#### Exercise description
Transcribe all of the material exactly. Any picture in it should be left out.
--------------------------------
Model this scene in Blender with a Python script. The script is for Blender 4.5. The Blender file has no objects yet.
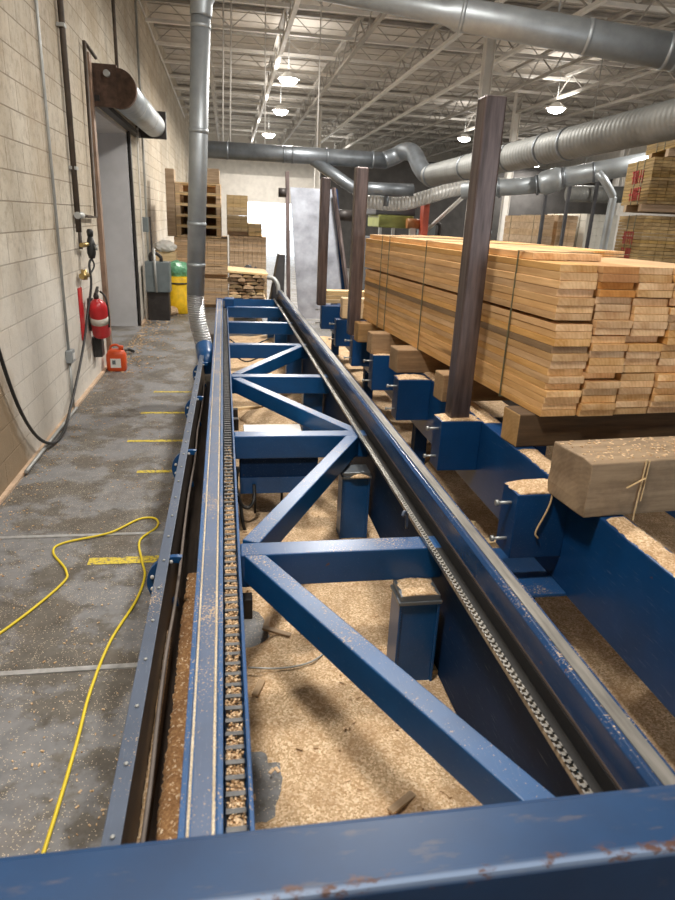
import bpy, bmesh, math, random
from mathutils import Vector, Matrix
random.seed(7)
SC = bpy.context.scene
COL = SC.collection
PI = math.pi

# ------------------------------------------------------------------ materials
def _nt(name):
    m = bpy.data.materials.new(name); m.use_nodes = True
    nt = m.node_tree; b = nt.nodes['Principled BSDF']
    return m, nt, b
def _n(nt, t, **kw):
    n = nt.nodes.new(t)
    for k, v in kw.items():
        if k in n.inputs: n.inputs[k].default_value = v
        else: setattr(n, k, v)
    return n
def _coord(nt, scale=(1, 1, 1)):
    tc = nt.nodes.new('ShaderNodeTexCoord'); mp = nt.nodes.new('ShaderNodeMapping')
    mp.inputs['Scale'].default_value = scale
    nt.links.new(tc.outputs['Object'], mp.inputs['Vector']); return mp.outputs['Vector']
def _noise(nt, vec, scale, detail=4, rough=.6):
    n = nt.nodes.new('ShaderNodeTexNoise'); n.inputs['Scale'].default_value = scale
    n.inputs['Detail'].default_value = detail; n.inputs['Roughness'].default_value = rough
    nt.links.new(vec, n.inputs['Vector']); return n.outputs['Fac']
def _ramp(nt, fac, stops, const=False):
    r = nt.nodes.new('ShaderNodeValToRGB'); e = r.color_ramp.elements
    if const: r.color_ramp.interpolation = 'CONSTANT'
    while len(e) < len(stops): e.new(0.5)
    for el, (p, c) in zip(e, stops):
        el.position = p; el.color = (*c, 1) if len(c) == 3 else c
    nt.links.new(fac, r.inputs['Fac']); return r.outputs['Color']
def _mix(nt, fac, a, b, mode='MIX'):
    m = nt.nodes.new('ShaderNodeMix'); m.data_type = 'RGBA'; m.blend_type = mode
    if hasattr(fac, 'links') or hasattr(fac, 'is_linked'): nt.links.new(fac, m.inputs[0])
    else: m.inputs[0].default_value = fac
    for v, i in ((a, 6), (b, 7)):
        if isinstance(v, tuple): m.inputs[i].default_value = (*v, 1)
        else: nt.links.new(v, m.inputs[i])
    return m.outputs[2]
def _math(nt, op, a, b=None):
    m = nt.nodes.new('ShaderNodeMath'); m.operation = op
    for v, i in ((a, 0), (b, 1)):
        if v is None: continue
        if isinstance(v, (int, float)): m.inputs[i].default_value = v
        else: nt.links.new(v, m.inputs[i])
    return m.outputs[0]
def _bump(nt, b, h, strength=.3, dist=.01):
    n = nt.nodes.new('ShaderNodeBump'); n.inputs['Strength'].default_value = strength; n.inputs['Distance'].default_value = dist
    nt.links.new(h, n.inputs['Height']); nt.links.new(n.outputs['Normal'], b.inputs['Normal'])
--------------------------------
#### Result for this exercise
Model this scene in Blender with a Python script. The script is for Blender 4.5. The Blender file has no objects yet.
import bpy, bmesh, math, random
from mathutils import Vector, Matrix
random.seed(7)
SC = bpy.context.scene
COL = SC.collection
PI = math.pi

# ------------------------------------------------------------------ materials
def _nt(name):
    m = bpy.data.materials.new(name); m.use_nodes = True
    nt = m.node_tree; b = nt.nodes['Principled BSDF']
    return m, nt, b
def _n(nt, t, **kw):
    n = nt.nodes.new(t)
    for k, v in kw.items():
        if k in n.inputs: n.inputs[k].default_value = v
        else: setattr(n, k, v)
    return n
def _coord(nt, scale=(1, 1, 1)):
    tc = nt.nodes.new('ShaderNodeTexCoord'); mp = nt.nodes.new('ShaderNodeMapping')
    mp.inputs['Scale'].default_value = scale
    nt.links.new(tc.outputs['Object'], mp.inputs['Vector']); return mp.outputs['Vector']
def _noise(nt, vec, scale, detail=4, rough=.6):
    n = nt.nodes.new('ShaderNodeTexNoise'); n.inputs['Scale'].default_value = scale
    n.inputs['Detail'].default_value = detail; n.inputs['Roughness'].default_value = rough
    nt.links.new(vec, n.inputs['Vector']); return n.outputs['Fac']
def _ramp(nt, fac, stops, const=False):
    r = nt.nodes.new('ShaderNodeValToRGB'); e = r.color_ramp.elements
    if const: r.color_ramp.interpolation = 'CONSTANT'
    while len(e) < len(stops): e.new(0.5)
    for el, (p, c) in zip(e, stops):
        el.position = p; el.color = (*c, 1) if len(c) == 3 else c
    nt.links.new(fac, r.inputs['Fac']); return r.outputs['Color']
def _mix(nt, fac, a, b, mode='MIX'):
    m = nt.nodes.new('ShaderNodeMix'); m.data_type = 'RGBA'; m.blend_type = mode
    if hasattr(fac, 'links') or hasattr(fac, 'is_linked'): nt.links.new(fac, m.inputs[0])
    else: m.inputs[0].default_value = fac
    for v, i in ((a, 6), (b, 7)):
        if isinstance(v, tuple): m.inputs[i].default_value = (*v, 1)
        else: nt.links.new(v, m.inputs[i])
    return m.outputs[2]
def _math(nt, op, a, b=None):
    m = nt.nodes.new('ShaderNodeMath'); m.operation = op
    for v, i in ((a, 0), (b, 1)):
        if v is None: continue
        if isinstance(v, (int, float)): m.inputs[i].default_value = v
        else: nt.links.new(v, m.inputs[i])
    return m.outputs[0]
def _bump(nt, b, h, strength=.3, dist=.01):
    n = nt.nodes.new('ShaderNodeBump'); n.inputs['Strength'].default_value = strength; n.inputs['Distance'].default_value = dist
    nt.links.new(h, n.inputs['Height']); nt.links.new(n.outputs['Normal'], b.inputs['Normal'])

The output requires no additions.